Please Tim Cook, DO NOT BECOME RELIANT ON INTEL.

They pretty much are at this point.
post #79 of 131
Reading the MacWorld/PC World UK article, and it seems to me like nothing too outlandish. Intel doesn't make Macs, they sell chips to everyone. The two Intel reps are plugging their stuff. They don't dis Macs, even the "The MacBook Air is a great product, sure. It has the Intel Core processor, it's a great choice for someone who wants to invest in the Mac operating system" is just typical speak from a vendor who services both sides of the OS world and needs to shore up a little enthusiasm for where the rest of their chips are going so their stock might go from X to XY, chuckling as we are at the joy of Windows reference.

Given that they service (nearly?) every other major computer maker in the world with chips for Windows machines it doesn't really read that ridiculously given the context. They don't live or die based on how Macs sell. Naturally it's foolish talk, but it's not as if they said anything crazy (as far as anyone except Apple forums are concerned). They (or someone) need to sell some Windows Ultrabooks, so here it is.
post #80 of 131
Quote:
Originally Posted by NoahJ View Post

This line says it all:

When asked to compare existing and future products against the popular MacBook Air, the pair noted that the device is powered by an Intel Core processor, shares some of the same attributes as an Ultrabook and represents a "great choice for someone who wants to invest in the Mac operating system."

"But really, with the Ultrabook, it's about offering all those things in the same device--the great responsiveness, the great battery life--and with an operating system that people have come to love over the years, as well as all the legacy applications that they would like to run," they said.

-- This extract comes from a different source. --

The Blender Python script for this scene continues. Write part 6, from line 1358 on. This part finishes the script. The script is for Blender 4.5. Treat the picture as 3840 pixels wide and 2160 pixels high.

For them it is all about getting this running Windows.

Intel doesn't make money on Windows. They make money on chips. The big problem is they should have been more careful. It does look like they were taken out of context, but they should be careful to not make comparisons to one of their customer's products.

Quote:
Originally Posted by focher View Post

Ah, yes. I've been to an Apple Store too.

Seriously, ultrabooks are just blatant copies of the MBA. That's fine. I have no problem with copying a good design. But they bring nothing new, except the likelihood of poor quality knockoffs.

I do have a bit of a problem with copying designs, whether or not they add something to it. There's a difference between inspiration and copying, and sadly, it's mostly a cloner market now.

Quote:
Originally Posted by Bregalad View Post

Cheap and plentiful is what the PC business is all about.
Wealth transfer from customers to shareholders is what Apple is all about.

Open your local Best Buy flyer and you're likely to see some variation on this:

An entry level MacBook Pro pictured next to a totally tricked out PC notebook with the latest quad core i7, a fancy discrete video chip with tons of VRAM, double the RAM, double the storage, etc.

The kicker? In almost every case the high end PC carries a lower price tag than the entry level Mac.

I like OS X and the aluminum unibody case is very practical, but there's no denying that Mac buyers pay a huge premium for them.

In a way, that's true, but sometimes the OS alone is worth the difference. I regret the Windows notebook I bought last year. The screen was lower resolution and had a poor viewing angle, the chassis and case is flimsy, the unit is heavy, the ergonomics are bad, I had to uninstall a lot of software cruft, and the default settings for something the track pad were out of whack. One can buy something based on price, but sometimes you get what you pay for. And this was a $900 laptop.

Quote:
Originally Posted by sleepy3 View Post

Well they could always start to use AMD, which have much slower procesors. Or maybe use ARM designs for their desktops which again cant compete with Intel desktop processors AND will require a rewrite of more or less all desktop programs.

face it, its intel or you are screwed.

Its just a comment. Is that what it takes to get this army going?

Fine, go to AMD and enjoy your second rate performance. Or go to ARM and enjoy lagging WAYYYY behind in the power stakes.

This comment looks like you forgot what you were talking about and wrote it a second time.